About 5 minutes after leaving town and 30 minutes to the rental, I hit the danger zone. I really had to go to the bathroom bad.

As you probably know, there are not a ton of fast-food restaurants to stop into in many parts of France. No easy bathroom access. That is probably why I see men peeing on the side of the road conspicuously all the time. There is nowhere else to go.

A couple of minutes later, things are getting tense. I saw a cheese and fine food shop. My plan was to buy some goodies and then talk my way into the back of the shop to use their bathroom. As usual, the clerk at the store was very friendly, especially after she heard that I was from California. She said she only spoke a little English.

I asked about the local cheeses, her favorite especially. Always be selling. Smiling, she pointed to a couple of local goat cheeses that she and the town were very proud of. I quickly said, “I’ll take them both”. She hesitates and wryly said “Oh”. “I will take that charcuterie there too”.

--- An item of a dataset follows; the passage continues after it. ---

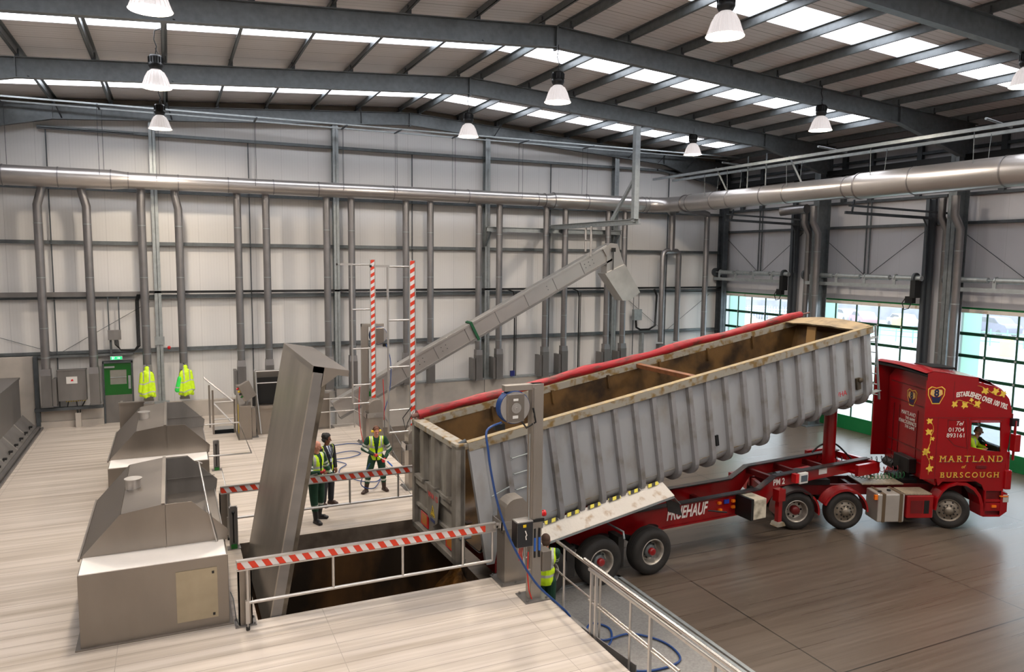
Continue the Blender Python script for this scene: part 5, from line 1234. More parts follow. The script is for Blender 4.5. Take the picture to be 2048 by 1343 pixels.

She was totally sold now. After ringing up the order, it was a little more expensive than I had hoped, she was very proud of selling me her wares. Now was my shot. “The toilette sil vous plait?” She looked a me and said “Non, je suis desolate”. I was quickly reminded that I was still in the danger zone. All pretense of speaking French was gone now. “Is there one nearby?” With a shrug, I got back “non”.

Oh no.

I got back in the car. D asked me if I found a bathroom because she had to go too now. “No, I am dying. We are going to have to tough it out.”

Thirty minutes. Traffic circles. Manual transmission. Middle aged. Yikes.

We finally got back to our neighborhood. Me sweating and the world around me fuzzy. The driveway to the place was crazy tough to get into. It is best to back up. There is a slight turn and a hill to navigate at the same time you go through the stone gate. The pavement was a little wet. I turned the car around and started to back up.

I had the wrong angle. Had to try again. I got the angle to where I thought I would be good. Letting off the clutch, my body started to let something else go. The car lurched back, D shreiked, there was a loud bang and the passenger side mirror was hanging off the one week old car.

D yells “why did you do that?” I gasped back, “I have to go the bathroom so bad, I almost wet my pants.” Exasperated, she calmly said, “why didn’t you go over there?” pointing around the secluded wall. Always one to follow directions, I jumped out of the car as fast as I can. The mirror could wait.

Phew. One mirror down. But worth it now.

Getting back to the car. Head hung low. I said “I think I can fix it”

We got back up the driveway and went into the house. D was not happy.

A couple of hours later, I went back down to visit my work. It wasn’t as bad as I thought. The glass part of the mirror, although a little scratched, was still attached to the car and the frame. The outer housing was hanging sadly. Messing around with it a little bit, I was able to snap it back into place. Walking back up to the steps, I proudly announced “fixed it”.

Two days later we decided to the awesome Friday market in Lourmarin. We jumped on the A7. As soon as we got to 110 kmh, I noticed the mirror move just a smidge. The speed limit changed to 130 kmh. By this time, D started to notice the mirror. I said “I think it will be fine”. I pulled over anyway to check it. I sill seemed ok.

Getting back on the road, at 110 kmh, it seemed ok this time. Sigh of relief. Now, up to 130 kmh, still ok. Then, D yelled “Paul!”

Looking in the rear view mirror, I was amazed how fast that mirror moved away from us at 130 kmh.